Aim of the exercise ::
The lines to return are those from the one containing "M['cabdark'] = paint('toe" down to the one containing "M['pot'] = paint('potting", inclusive; return them exactly and nothing else.

Supplied information ::

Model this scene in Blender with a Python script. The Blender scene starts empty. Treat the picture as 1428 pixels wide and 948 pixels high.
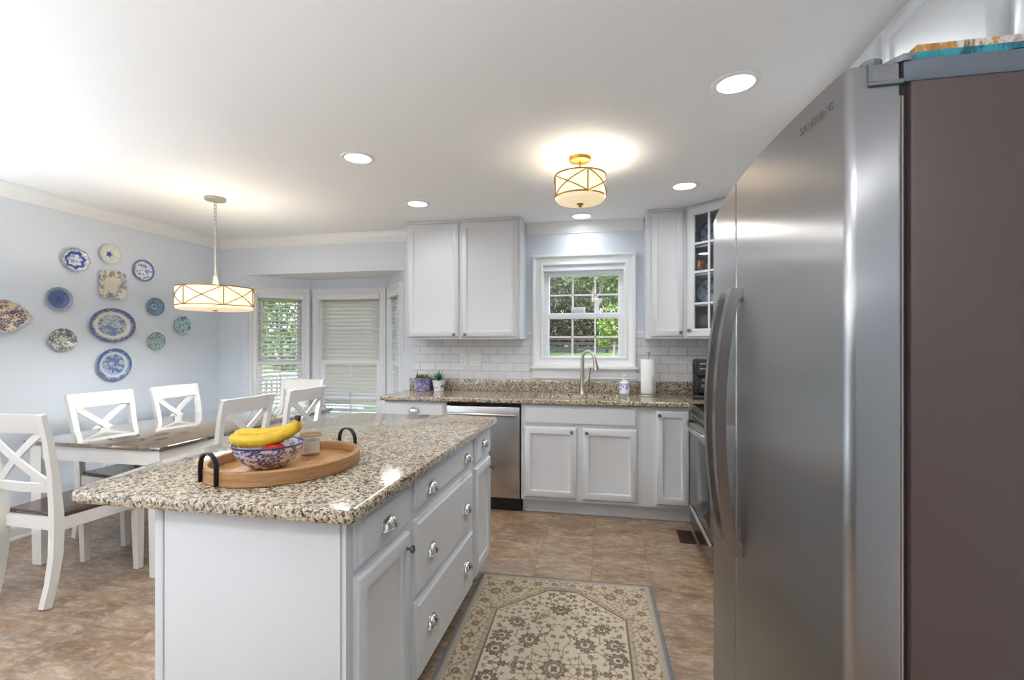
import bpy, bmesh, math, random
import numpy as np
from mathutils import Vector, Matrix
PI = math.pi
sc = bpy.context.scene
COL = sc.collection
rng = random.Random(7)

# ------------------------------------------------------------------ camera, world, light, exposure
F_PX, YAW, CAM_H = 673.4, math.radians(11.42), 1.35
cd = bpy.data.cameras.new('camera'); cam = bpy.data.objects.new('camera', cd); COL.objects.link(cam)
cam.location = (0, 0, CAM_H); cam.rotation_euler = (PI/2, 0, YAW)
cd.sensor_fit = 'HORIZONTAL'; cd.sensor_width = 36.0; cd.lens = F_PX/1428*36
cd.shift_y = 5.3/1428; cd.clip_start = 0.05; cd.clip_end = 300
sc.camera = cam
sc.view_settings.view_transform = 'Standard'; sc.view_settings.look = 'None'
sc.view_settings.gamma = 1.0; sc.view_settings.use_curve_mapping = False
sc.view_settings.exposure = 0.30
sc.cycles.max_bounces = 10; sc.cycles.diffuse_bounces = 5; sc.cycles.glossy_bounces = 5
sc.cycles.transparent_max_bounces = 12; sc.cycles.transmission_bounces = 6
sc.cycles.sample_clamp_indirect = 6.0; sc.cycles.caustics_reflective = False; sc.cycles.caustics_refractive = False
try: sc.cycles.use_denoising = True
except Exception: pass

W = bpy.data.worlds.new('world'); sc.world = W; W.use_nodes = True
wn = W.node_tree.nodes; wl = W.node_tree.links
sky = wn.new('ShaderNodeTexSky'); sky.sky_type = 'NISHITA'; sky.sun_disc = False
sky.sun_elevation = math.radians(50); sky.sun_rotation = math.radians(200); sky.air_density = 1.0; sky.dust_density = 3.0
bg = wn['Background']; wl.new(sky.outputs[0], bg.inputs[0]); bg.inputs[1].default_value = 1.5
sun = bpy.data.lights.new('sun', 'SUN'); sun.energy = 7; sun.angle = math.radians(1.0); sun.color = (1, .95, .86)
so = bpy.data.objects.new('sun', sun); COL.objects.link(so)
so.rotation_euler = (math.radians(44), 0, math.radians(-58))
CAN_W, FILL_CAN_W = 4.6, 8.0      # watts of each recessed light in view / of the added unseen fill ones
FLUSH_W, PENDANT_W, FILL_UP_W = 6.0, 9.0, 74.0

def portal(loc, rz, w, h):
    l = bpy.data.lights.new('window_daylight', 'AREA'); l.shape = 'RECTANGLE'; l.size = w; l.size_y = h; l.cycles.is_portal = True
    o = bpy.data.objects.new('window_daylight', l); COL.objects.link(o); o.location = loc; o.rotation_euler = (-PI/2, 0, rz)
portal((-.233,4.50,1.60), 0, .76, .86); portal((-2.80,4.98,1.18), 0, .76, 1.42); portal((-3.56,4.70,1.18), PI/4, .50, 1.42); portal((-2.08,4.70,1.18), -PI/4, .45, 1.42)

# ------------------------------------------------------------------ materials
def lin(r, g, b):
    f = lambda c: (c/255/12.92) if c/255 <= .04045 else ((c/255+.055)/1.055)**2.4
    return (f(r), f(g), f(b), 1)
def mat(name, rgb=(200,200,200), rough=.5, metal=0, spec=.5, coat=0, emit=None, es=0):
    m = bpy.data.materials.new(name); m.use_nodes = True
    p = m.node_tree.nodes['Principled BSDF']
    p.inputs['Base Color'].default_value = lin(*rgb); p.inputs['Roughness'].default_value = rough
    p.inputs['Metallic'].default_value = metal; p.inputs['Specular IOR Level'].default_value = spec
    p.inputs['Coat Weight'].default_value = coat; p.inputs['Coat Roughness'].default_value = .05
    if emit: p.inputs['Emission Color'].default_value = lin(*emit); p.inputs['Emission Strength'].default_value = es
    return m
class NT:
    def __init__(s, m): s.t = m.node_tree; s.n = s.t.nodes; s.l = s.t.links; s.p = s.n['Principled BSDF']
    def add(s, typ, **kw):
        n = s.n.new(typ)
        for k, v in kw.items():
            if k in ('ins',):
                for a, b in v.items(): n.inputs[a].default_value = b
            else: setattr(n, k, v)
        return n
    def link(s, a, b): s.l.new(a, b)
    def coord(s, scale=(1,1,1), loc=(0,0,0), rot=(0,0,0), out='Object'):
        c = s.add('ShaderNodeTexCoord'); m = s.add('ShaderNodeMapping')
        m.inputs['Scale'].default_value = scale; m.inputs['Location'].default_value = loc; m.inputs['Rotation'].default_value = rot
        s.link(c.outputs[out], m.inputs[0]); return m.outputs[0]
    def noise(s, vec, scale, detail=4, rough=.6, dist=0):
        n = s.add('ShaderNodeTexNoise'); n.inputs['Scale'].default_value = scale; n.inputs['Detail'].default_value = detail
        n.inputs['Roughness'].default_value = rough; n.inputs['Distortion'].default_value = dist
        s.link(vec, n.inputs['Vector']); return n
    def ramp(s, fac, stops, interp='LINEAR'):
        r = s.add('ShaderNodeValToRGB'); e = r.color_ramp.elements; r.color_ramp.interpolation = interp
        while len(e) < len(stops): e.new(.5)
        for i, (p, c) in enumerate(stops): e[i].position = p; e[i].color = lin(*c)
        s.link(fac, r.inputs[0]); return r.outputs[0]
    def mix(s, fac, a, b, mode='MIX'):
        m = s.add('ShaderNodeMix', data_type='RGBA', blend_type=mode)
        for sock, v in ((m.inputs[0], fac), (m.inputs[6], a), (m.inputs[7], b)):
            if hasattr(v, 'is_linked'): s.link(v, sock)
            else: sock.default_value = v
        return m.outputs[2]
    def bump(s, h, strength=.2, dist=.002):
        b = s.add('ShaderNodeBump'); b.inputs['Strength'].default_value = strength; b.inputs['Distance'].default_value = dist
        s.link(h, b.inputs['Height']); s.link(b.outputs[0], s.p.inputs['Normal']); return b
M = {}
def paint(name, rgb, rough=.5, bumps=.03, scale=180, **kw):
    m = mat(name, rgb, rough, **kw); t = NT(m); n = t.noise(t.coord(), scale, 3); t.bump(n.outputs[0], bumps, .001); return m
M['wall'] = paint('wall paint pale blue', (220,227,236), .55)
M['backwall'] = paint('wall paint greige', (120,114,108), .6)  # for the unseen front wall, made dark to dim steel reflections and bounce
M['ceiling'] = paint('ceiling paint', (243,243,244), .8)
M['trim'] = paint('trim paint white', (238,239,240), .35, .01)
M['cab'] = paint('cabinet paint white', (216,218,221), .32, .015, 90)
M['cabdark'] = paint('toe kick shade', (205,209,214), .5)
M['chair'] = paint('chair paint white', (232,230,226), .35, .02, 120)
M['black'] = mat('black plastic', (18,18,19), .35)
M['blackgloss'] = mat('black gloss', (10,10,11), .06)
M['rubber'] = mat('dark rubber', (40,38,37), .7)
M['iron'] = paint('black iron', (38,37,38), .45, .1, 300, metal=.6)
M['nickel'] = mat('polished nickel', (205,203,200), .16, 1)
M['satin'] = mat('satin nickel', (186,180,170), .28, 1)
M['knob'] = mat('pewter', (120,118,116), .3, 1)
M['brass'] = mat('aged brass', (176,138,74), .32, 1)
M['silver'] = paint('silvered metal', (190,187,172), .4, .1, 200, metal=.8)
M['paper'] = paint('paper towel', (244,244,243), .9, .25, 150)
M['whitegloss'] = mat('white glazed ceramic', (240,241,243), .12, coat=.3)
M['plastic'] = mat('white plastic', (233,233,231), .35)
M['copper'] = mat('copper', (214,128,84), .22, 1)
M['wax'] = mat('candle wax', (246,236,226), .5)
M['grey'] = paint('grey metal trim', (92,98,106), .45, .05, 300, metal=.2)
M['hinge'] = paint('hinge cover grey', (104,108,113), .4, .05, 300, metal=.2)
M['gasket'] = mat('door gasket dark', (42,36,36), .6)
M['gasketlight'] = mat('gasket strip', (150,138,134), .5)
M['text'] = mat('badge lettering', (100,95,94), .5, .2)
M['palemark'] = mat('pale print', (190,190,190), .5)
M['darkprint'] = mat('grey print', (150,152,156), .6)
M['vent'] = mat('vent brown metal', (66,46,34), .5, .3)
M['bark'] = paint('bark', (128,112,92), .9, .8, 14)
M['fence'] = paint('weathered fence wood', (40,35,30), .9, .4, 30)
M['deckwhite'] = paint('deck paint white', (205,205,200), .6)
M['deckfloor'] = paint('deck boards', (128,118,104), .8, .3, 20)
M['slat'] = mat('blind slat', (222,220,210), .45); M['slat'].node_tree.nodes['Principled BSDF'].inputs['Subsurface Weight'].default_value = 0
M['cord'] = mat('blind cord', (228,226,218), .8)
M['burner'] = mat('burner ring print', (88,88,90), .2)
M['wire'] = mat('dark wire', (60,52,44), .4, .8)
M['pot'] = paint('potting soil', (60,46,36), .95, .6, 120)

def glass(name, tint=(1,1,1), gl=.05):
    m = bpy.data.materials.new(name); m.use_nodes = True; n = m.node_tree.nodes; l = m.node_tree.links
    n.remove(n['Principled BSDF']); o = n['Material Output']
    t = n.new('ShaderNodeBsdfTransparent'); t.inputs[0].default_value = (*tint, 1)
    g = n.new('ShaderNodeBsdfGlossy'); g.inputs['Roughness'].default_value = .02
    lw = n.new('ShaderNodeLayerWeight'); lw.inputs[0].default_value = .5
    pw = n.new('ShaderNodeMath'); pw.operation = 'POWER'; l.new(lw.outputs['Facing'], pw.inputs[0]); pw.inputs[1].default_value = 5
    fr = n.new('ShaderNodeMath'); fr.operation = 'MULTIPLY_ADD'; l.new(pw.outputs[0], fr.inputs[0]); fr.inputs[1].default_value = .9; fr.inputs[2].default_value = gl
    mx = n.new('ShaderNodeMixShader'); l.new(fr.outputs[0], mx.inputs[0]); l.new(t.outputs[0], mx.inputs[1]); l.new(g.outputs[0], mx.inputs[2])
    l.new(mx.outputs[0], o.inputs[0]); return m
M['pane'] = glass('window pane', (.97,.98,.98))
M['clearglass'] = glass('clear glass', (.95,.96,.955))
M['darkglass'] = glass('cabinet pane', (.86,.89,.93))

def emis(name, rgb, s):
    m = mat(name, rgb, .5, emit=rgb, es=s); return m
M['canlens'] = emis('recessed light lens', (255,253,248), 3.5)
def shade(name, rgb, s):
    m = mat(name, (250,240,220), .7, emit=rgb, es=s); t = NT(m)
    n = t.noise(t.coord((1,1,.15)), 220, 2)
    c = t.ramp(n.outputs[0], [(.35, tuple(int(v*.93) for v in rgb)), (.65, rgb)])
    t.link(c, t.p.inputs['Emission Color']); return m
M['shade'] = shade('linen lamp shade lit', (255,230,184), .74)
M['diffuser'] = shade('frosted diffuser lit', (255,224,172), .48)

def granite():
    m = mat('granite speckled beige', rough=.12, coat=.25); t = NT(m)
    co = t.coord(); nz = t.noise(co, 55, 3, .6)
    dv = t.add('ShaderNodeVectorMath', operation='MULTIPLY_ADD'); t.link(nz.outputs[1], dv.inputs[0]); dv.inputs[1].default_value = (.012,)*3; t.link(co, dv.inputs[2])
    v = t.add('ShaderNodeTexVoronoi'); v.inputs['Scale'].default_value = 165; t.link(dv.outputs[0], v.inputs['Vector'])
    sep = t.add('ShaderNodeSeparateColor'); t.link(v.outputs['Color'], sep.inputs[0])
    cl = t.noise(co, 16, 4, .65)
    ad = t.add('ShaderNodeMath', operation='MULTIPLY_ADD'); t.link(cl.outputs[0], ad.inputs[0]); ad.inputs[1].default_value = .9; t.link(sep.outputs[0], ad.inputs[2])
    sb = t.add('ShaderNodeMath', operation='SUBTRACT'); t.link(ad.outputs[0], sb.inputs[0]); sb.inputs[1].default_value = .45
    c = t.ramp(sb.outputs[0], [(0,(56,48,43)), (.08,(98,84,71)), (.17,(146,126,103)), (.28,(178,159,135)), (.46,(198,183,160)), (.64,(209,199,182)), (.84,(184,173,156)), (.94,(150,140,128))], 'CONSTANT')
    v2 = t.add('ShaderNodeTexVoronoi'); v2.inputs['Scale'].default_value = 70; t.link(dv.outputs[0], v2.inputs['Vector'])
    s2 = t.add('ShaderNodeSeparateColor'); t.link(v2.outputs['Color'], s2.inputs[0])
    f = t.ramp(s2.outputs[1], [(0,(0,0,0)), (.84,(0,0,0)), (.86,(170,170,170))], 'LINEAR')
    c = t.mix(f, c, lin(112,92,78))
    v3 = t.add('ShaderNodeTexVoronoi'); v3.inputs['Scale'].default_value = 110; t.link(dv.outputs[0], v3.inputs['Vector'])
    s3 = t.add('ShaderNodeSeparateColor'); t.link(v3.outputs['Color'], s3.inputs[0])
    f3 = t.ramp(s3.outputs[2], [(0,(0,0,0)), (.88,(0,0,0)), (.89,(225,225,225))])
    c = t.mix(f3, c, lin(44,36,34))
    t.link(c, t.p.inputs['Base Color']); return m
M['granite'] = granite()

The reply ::
M['cabdark'] = paint('toe kick shade', (205,209,214), .5)
M['chair'] = paint('chair paint white', (232,230,226), .35, .02, 120)
M['black'] = mat('black plastic', (18,18,19), .35)
M['blackgloss'] = mat('black gloss', (10,10,11), .06)
M['rubber'] = mat('dark rubber', (40,38,37), .7)
M['iron'] = paint('black iron', (38,37,38), .45, .1, 300, metal=.6)
M['nickel'] = mat('polished nickel', (205,203,200), .16, 1)
M['satin'] = mat('satin nickel', (186,180,170), .28, 1)
M['knob'] = mat('pewter', (120,118,116), .3, 1)
M['brass'] = mat('aged brass', (176,138,74), .32, 1)
M['silver'] = paint('silvered metal', (190,187,172), .4, .1, 200, metal=.8)
M['paper'] = paint('paper towel', (244,244,243), .9, .25, 150)
M['whitegloss'] = mat('white glazed ceramic', (240,241,243), .12, coat=.3)
M['plastic'] = mat('white plastic', (233,233,231), .35)
M['copper'] = mat('copper', (214,128,84), .22, 1)
M['wax'] = mat('candle wax', (246,236,226), .5)
M['grey'] = paint('grey metal trim', (92,98,106), .45, .05, 300, metal=.2)
M['hinge'] = paint('hinge cover grey', (104,108,113), .4, .05, 300, metal=.2)
M['gasket'] = mat('door gasket dark', (42,36,36), .6)
M['gasketlight'] = mat('gasket strip', (150,138,134), .5)
M['text'] = mat('badge lettering', (100,95,94), .5, .2)
M['palemark'] = mat('pale print', (190,190,190), .5)
M['darkprint'] = mat('grey print', (150,152,156), .6)
M['vent'] = mat('vent brown metal', (66,46,34), .5, .3)
M['bark'] = paint('bark', (128,112,92), .9, .8, 14)
M['fence'] = paint('weathered fence wood', (40,35,30), .9, .4, 30)
M['deckwhite'] = paint('deck paint white', (205,205,200), .6)
M['deckfloor'] = paint('deck boards', (128,118,104), .8, .3, 20)
M['slat'] = mat('blind slat', (222,220,210), .45); M['slat'].node_tree.nodes['Principled BSDF'].inputs['Subsurface Weight'].default_value = 0
M['cord'] = mat('blind cord', (228,226,218), .8)
M['burner'] = mat('burner ring print', (88,88,90), .2)
M['wire'] = mat('dark wire', (60,52,44), .4, .8)
M['pot'] = paint('potting soil', (60,46,36), .95, .6, 120)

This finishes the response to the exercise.